To mark the second anniversary of the war in Ukraine, Mykyta Zigura created a new project, Drone Attack, which indicates the possible danger and causes subconscious anxiety in every Ukrainian.

In the middle of a peaceful promenade, bathed in sunshine and mesmerising blue colours of Côte d'Azur, there are barely visible shadows of enemy Shahed drones as if soaring in the sky over the heads of peaceful community, the same peaceful as Ukraine used to be before the hybrid war and the full-scale invasion.

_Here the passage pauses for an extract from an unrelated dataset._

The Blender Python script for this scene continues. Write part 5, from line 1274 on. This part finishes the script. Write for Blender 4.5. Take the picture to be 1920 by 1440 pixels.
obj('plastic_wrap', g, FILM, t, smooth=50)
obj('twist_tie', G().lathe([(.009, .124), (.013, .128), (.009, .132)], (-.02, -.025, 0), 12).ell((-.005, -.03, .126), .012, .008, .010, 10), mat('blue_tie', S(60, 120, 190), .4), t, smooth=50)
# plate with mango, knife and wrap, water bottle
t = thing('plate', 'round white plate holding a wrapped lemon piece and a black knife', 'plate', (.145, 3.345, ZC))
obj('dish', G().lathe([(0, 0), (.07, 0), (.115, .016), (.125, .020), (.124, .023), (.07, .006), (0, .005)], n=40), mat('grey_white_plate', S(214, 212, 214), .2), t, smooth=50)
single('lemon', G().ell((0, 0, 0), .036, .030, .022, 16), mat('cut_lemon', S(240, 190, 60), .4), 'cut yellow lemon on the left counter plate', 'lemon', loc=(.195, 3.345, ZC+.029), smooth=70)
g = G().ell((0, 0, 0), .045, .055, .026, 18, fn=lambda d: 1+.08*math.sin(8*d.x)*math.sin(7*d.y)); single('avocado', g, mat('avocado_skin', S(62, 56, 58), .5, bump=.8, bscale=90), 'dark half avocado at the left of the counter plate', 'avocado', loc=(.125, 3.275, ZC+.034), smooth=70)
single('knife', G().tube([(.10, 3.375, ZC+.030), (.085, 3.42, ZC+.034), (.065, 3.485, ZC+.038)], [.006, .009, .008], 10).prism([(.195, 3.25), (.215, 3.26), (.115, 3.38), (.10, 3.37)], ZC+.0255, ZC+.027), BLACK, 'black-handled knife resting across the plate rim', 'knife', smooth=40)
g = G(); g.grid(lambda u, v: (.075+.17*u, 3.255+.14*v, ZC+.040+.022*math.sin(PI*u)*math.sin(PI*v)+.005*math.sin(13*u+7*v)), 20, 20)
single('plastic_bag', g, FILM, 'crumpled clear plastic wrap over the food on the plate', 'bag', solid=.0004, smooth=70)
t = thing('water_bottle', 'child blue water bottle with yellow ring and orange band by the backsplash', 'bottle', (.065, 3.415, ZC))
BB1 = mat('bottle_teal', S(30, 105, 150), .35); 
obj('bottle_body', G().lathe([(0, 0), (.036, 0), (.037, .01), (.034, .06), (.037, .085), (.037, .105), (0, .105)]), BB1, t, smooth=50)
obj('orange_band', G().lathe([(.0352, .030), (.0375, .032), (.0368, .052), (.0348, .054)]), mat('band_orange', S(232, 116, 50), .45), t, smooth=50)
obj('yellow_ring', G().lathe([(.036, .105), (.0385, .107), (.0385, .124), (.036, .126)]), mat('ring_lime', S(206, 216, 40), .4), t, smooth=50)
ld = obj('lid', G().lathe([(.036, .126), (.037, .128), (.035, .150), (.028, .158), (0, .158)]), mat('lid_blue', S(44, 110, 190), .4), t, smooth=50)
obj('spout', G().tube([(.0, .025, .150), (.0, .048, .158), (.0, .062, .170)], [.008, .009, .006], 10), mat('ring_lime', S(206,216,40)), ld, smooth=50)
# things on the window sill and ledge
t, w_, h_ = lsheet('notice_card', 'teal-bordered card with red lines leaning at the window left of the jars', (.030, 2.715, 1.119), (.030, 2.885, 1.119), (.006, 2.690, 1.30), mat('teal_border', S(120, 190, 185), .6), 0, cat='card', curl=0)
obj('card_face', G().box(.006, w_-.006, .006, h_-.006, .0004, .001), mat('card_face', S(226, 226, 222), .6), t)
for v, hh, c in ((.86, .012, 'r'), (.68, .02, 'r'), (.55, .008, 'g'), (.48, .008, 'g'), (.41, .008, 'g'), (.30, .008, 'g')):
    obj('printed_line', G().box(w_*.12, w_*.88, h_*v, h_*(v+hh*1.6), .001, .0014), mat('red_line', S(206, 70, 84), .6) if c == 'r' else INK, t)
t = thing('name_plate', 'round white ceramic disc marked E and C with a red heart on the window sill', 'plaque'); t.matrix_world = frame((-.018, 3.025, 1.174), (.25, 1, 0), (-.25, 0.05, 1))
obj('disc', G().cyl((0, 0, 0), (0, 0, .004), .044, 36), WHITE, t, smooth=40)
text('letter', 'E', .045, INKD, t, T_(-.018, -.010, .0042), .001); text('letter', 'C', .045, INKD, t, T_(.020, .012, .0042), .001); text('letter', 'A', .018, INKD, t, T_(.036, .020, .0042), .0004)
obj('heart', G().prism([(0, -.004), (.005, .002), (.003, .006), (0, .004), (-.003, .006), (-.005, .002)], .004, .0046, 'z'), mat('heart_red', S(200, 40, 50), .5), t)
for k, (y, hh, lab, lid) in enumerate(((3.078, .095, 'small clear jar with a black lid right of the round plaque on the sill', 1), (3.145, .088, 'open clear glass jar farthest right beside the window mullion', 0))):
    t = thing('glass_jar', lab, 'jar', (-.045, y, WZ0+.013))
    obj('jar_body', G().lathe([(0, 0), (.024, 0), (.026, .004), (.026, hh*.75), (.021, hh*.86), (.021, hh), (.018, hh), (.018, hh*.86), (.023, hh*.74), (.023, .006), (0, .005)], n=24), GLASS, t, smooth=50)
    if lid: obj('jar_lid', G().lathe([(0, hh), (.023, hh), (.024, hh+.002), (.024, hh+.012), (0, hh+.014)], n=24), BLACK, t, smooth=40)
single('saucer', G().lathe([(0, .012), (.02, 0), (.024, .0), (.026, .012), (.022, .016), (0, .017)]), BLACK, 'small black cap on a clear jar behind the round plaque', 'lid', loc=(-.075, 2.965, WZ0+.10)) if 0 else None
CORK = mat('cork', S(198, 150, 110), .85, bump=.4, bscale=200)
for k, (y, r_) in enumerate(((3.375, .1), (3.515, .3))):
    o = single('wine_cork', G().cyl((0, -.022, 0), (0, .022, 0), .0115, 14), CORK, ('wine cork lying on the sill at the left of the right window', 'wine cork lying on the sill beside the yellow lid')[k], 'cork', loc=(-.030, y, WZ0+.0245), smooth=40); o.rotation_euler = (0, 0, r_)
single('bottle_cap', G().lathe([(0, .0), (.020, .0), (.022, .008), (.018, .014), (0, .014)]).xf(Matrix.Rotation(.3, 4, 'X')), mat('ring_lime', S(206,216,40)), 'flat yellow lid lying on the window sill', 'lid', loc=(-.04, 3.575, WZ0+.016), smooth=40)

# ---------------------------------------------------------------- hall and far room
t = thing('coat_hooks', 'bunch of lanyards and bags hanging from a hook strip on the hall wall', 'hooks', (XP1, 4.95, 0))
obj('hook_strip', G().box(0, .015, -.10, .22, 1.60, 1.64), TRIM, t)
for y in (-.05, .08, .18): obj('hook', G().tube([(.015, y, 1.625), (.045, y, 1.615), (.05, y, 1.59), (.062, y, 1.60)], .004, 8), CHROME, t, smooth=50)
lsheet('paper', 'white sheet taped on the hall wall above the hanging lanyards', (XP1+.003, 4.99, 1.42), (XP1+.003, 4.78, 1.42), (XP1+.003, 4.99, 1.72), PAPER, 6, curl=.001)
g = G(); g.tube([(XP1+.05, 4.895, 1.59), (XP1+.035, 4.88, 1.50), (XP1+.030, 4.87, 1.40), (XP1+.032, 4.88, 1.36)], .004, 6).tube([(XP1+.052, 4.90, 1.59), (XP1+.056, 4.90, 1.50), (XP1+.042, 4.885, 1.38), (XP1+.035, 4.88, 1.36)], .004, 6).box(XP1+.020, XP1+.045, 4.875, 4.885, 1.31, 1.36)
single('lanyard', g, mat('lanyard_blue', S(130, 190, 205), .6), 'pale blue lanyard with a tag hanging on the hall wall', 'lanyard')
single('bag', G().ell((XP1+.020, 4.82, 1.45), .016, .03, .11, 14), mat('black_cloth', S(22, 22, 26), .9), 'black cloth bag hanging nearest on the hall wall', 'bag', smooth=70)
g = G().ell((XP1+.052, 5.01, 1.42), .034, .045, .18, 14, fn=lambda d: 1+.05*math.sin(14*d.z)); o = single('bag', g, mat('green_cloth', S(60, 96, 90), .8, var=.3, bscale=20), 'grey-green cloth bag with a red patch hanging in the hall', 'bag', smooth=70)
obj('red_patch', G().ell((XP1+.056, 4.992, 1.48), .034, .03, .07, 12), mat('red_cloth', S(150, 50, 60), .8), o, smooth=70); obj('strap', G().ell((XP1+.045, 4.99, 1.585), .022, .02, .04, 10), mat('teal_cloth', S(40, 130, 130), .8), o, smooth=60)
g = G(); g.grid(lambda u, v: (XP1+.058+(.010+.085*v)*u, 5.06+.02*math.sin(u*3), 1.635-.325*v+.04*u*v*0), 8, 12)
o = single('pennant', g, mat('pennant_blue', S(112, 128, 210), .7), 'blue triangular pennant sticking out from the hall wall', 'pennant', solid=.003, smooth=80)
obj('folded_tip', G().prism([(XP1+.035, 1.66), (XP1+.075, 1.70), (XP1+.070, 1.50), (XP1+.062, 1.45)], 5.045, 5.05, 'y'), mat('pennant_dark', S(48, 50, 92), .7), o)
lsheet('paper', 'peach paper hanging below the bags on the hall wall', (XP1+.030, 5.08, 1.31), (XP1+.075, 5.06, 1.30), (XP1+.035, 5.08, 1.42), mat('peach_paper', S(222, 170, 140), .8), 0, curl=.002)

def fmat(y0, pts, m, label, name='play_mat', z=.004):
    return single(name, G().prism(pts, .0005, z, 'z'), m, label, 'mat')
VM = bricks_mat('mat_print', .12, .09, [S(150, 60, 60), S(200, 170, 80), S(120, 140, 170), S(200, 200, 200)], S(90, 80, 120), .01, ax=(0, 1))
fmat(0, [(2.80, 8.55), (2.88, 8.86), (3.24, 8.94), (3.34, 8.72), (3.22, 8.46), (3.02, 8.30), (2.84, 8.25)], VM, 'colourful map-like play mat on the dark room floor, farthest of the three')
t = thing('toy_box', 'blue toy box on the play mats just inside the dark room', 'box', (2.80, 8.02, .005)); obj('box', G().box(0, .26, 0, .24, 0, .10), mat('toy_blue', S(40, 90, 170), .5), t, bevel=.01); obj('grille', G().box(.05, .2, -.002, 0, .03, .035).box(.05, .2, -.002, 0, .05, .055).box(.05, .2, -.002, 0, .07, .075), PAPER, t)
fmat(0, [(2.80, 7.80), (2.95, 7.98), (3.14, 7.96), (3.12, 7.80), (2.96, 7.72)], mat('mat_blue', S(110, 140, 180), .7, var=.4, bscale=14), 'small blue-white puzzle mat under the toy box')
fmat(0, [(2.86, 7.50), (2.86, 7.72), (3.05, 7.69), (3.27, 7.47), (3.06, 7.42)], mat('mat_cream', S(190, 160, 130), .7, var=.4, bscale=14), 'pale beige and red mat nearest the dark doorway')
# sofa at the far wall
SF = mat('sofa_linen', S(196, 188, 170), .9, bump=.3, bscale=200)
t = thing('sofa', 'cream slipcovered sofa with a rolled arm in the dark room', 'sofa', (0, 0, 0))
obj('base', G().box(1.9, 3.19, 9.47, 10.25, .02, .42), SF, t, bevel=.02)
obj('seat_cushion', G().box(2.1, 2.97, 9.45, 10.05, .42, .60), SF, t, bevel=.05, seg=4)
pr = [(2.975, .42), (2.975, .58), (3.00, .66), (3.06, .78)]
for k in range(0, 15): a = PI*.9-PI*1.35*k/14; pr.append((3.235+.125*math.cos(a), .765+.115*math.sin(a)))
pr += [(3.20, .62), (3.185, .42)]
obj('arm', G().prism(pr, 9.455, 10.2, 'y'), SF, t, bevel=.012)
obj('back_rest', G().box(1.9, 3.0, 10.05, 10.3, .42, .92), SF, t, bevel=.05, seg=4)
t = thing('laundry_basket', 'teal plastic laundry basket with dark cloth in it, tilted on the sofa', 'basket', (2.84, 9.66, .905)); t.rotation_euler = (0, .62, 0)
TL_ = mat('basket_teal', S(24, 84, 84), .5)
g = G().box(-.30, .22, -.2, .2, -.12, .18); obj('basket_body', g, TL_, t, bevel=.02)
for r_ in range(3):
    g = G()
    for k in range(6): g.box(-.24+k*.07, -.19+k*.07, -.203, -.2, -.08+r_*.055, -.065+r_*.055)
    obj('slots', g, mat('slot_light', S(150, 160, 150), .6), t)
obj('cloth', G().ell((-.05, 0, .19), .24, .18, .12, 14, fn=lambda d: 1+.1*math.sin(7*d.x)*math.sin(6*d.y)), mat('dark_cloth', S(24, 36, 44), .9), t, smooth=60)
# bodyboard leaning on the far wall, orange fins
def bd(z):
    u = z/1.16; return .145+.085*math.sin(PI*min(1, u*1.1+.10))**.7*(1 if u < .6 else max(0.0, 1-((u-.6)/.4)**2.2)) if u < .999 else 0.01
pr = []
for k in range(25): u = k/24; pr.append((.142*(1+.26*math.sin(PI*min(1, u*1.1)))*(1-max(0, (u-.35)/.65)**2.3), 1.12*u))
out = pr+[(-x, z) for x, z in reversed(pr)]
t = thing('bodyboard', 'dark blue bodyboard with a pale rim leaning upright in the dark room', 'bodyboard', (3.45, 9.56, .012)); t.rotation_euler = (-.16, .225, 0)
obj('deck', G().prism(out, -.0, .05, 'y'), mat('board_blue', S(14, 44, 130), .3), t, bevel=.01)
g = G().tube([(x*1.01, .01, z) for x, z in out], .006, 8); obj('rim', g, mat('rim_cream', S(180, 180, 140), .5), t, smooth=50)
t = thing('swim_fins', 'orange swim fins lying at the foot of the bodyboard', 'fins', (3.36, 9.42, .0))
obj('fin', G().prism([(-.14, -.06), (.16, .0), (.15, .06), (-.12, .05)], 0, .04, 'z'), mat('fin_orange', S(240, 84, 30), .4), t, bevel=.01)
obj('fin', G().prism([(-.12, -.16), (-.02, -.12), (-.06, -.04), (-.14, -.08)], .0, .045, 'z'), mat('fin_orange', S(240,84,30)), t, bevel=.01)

When the theatre of war is far away, thousands of kilometres away, it seems to be ghostly and forgotten.
This is not the first time Mykyta Zigura works with “shadows”. On the occasion of Ukraine’s independence in 2022, the 80-meter shadow of the Ukrainian Mriya (“dream” in Ukrainian) aircraft appeared on a wheat field in Denmark (Fyn Island). Today marks two years since the world's largest cargo plane was destroyed by russian troops during their vain attempt to seize the Hostomel airport near Kyiv city.

    London, UK

Members of the public in London had a chance to see a “continuous artwork” based on thousands of clips and photographs uploaded from mobile phones in Ukraine, running in a dizzying 11-hour montage at the immersive institution Outernet.
The artists Nick Crowe and Ian Rawlinson spent a year assembling Vlada (“power” in Ukrainian), from more than 27,000 videos which had been uploaded to the country’s Telegram channel.
“Vlada came about because, like the rest of the world, we were glued to our phones watching the horror unfold,” the authors said. “It’s also our way of not letting that horror be forgotten, nor allowing it to overwhelm or paralyse us.”